Learn the key compliance terms used throughout episki, including frameworks, controls, assessments, and programs.

Written by Jessica Donado

Understanding these terms will help you get the most out of episki.

Framework

A framework is a structured collection of compliance requirements (like SOC 2, PCI-DSS, or ISO 27001). Each framework contains controls organized hierarchically.

Think of a framework as the “rulebook” you need to follow.

Control

A control is an individual compliance requirement within a framework.

For example, “Implement strong password policies” might be a control.

Controls include:

• A reference ID (e.g., “6.1.1”)
• A description of the requirement
• Testing procedures (how to verify compliance)

Controls are the building blocks of compliance—everything in episki connects back to controls.

Assessment

An assessment is a point-in-time evaluation of your compliance against a specific framework. Think of it as your annual audit preparation.

During an assessment, you:

• Review each control in the framework
• Document how you meet each requirement (responses)
• Attach evidence (artifacts)
• Identify and track gaps (tasks/issues)

Program

A program is your ongoing compliance monitoring between assessments.

Instead of scrambling before audits, programs help you maintain compliance year-round.

Programs use recurring tasks to ensure compliance activities happen on schedule.

The system also tracks “program health”—the percentage of controls that are up-to-date.

Response

A response is your written explanation of how you meet a specific control during an assessment.

Artifact

An artifact is a file or document that proves compliance, such as:

• Policies
• Screenshots
• Audit logs
• Test results

Artifacts can be attached to assessments, tasks, or issues.

Task

A task is a work item used to achieve or maintain compliance.

Tasks can be:

One-time (for assessment gaps)
Recurring (for ongoing program activities)

Issue

An issue is a compliance gap or finding that needs remediation.

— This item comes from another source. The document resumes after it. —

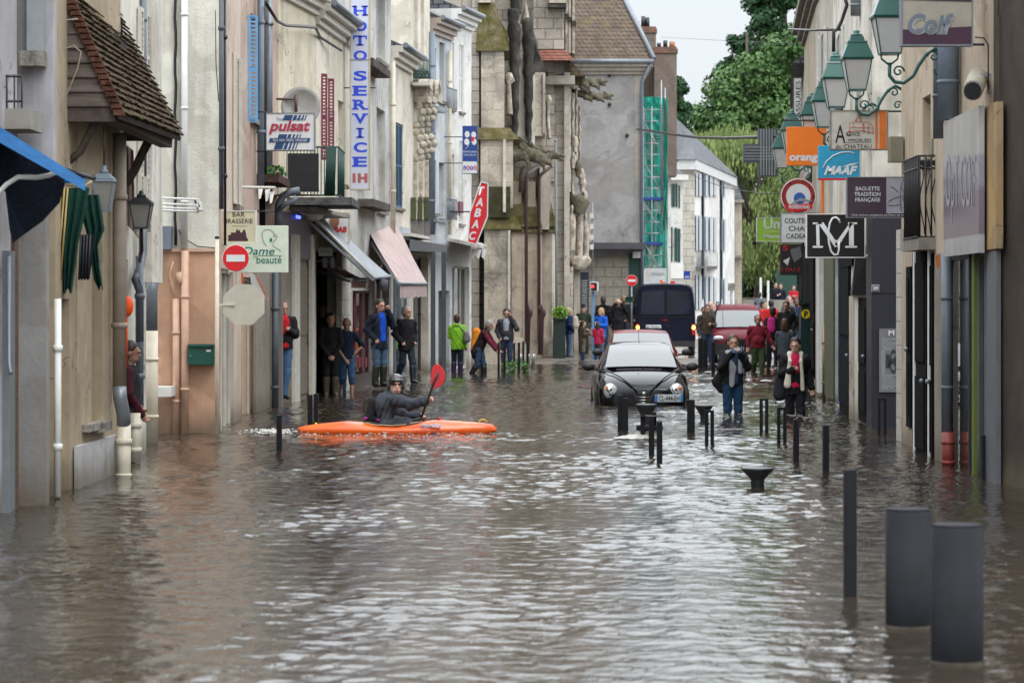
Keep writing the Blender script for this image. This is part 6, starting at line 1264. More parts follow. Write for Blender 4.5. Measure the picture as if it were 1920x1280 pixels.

Issues are similar to tasks but typically represent problems discovered during assessments.

Health

Health refers to your program’s compliance status, measured as a percentage.

A control is considered “healthy” when all recurring tasks are up-to-date.

If tasks are overdue, the control becomes “unhealthy.”

Testing Procedure

A testing procedure describes how to verify that a control is being met.

Auditors use these to validate compliance.